== Task goal ==
Show all lines from the data that include the word "scene".

== Information provided ==
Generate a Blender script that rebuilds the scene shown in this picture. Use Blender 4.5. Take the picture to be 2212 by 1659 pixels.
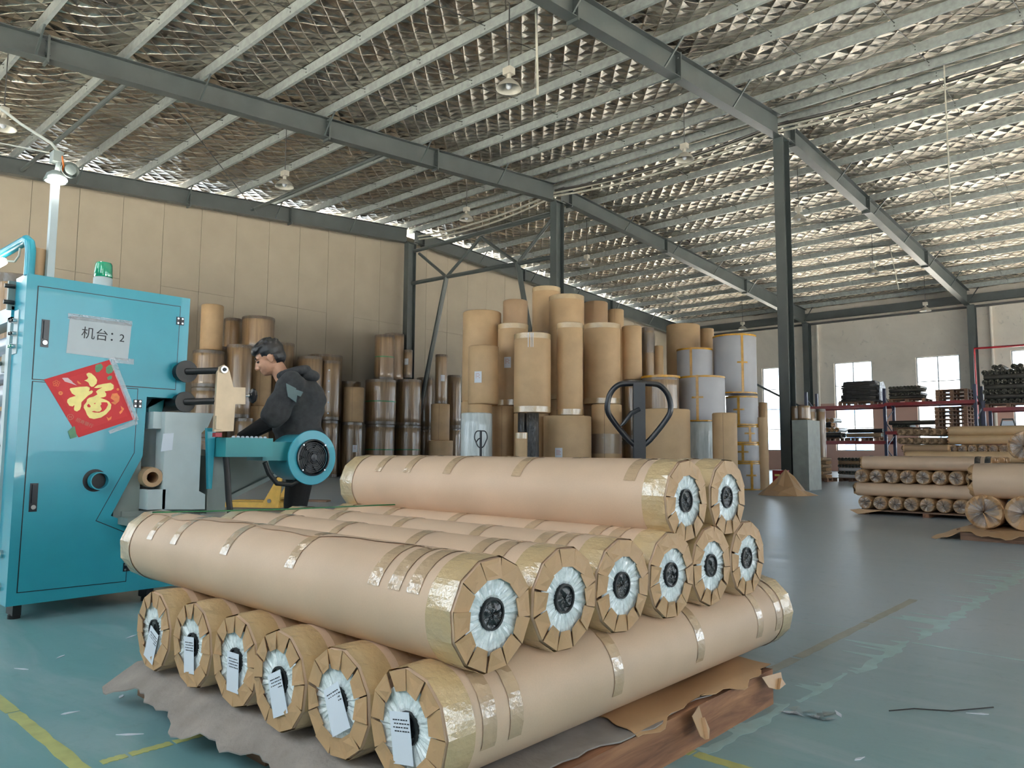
import bpy, bmesh, math, random
from mathutils import Vector, Matrix
for _o in list(bpy.data.objects): bpy.data.objects.remove(_o)
S = bpy.context.scene
COL = S.collection
R = math.radians
rnd = random.Random(7)

# ------------------------------------------------------------------ camera, sky, exposure
cam_d = bpy.data.cameras.new('camera'); cam = bpy.data.objects.new('camera', cam_d); COL.objects.link(cam)
S.camera = cam
cam_d.sensor_fit = 'HORIZONTAL'; cam_d.sensor_width = 36.0
cam_d.lens = 1620.22 / 2212 * 36.0; cam_d.clip_start = .05; cam_d.clip_end = 300
_r = Vector((.7369, .6760, .0067)); _d = Vector((-.0557, .0704, -.9960)); _f = Vector((-.6737, .7336, .0895))
_f.normalize(); _r = (_r - _r.dot(_f) * _f).normalized(); _u = _r.cross(_f)
cam.matrix_world = Matrix(((_r.x, _u.x, -_f.x, 0), (_r.y, _u.y, -_f.y, 0), (_r.z, _u.z, -_f.z, .9), (0, 0, 0, 1)))

W = bpy.data.worlds.new('world'); S.world = W; W.use_nodes = True
bg = W.node_tree.nodes['Background']; bg.inputs['Color'].default_value = (.76, .89, 1.0, 1); bg.inputs['Strength'].default_value = 7.0
sun_d = bpy.data.lights.new('sun', 'SUN'); sun_d.energy = 260; sun_d.angle = R(3); sun_d.color = (1.0, .94, .84)
sun = bpy.data.objects.new('sun', sun_d); COL.objects.link(sun); sun.rotation_euler = (R(-13), R(4), 0)      # high sun behind the back wall
S.view_settings.view_transform = 'Standard'; S.view_settings.look = 'None'
S.view_settings.exposure = -0.08; S.view_settings.gamma = 1.0; S.view_settings.use_curve_mapping = False
S.cycles.max_bounces = 7; S.cycles.diffuse_bounces = 5; S.cycles.glossy_bounces = 4; S.cycles.transparent_max_bounces = 8
S.cycles.transmission_bounces = 4
S.cycles.caustics_reflective = False; S.cycles.caustics_refractive = False
S.cycles.sample_clamp_indirect = 12.0; S.cycles.use_denoising = True
S.cycles.use_adaptive_sampling = False

def portal(cx, cy, cz, w, h, face):        # daylight guide inside a real opening (emits nothing itself)
    l = bpy.data.lights.new('portal', 'AREA'); l.shape = 'RECTANGLE'; l.size = w; l.size_y = h; l.cycles.is_portal = True
    o = bpy.data.objects.new('portal', l); COL.objects.link(o); o.location = (cx, cy, cz)
    o.rotation_euler = {'y-': (R(-90), 0, 0), 'y+': (R(90), 0, 0), 'x-': (0, R(90), 0), 'x+': (0, R(-90), 0)}[face]
    # area light shines along its local -Z
    return o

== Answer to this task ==
Generate a Blender script that rebuilds the scene shown in this picture. Use Blender 4.5. Take the picture to be 2212 by 1659 pixels.
S = bpy.context.scene